In life, and especially in the workforce, no one cares that you are gifted. Every organization has rules to follow, and unless you want to be fired, you will need to conform. It's life. School is a great place to start learning this lesson.
-- Cheryl Williams
This is a great article, and Ms. Klimavicz is getting at the heart of one of the big problems in the education system. In California, where I've been a math teacher for 15 years, and in most of the world, we sort students by grade level according to their age, not by their ability. I am not so sure that this is good for the individual, our culture, or our nation.
In my experience, very intelligent children who can do arithmetic in their heads when they are very young often don't see the point of useless homework in the early grades and develop a habit of not doing any because it wasn't necessary.

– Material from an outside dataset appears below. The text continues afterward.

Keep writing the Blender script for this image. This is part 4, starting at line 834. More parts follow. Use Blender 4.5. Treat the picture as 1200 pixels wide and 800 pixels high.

My son read "The Hobbit" in the first grade. As a senior in high school, he earned the highest grade, of two classes, on the physics final, and flunked the class. A girl in his class, who was one of my students (I taught at the same school), had trouble with logical thinking, problem solving, and was earning a generous D in geometry, but earned a B-plus in physics, even though she never passed a test. However, she did all of the lab assignments with, of course, a lot of help from her lab partner ("cooperative learning").
The difference between my son and Ms. Klimavicz's son is, even though my son earned 1550 on his math and English SAT, he decided not to go to college because he had seen the flaws in the education system and didn't like school. He instead studies and learns what he is interested in.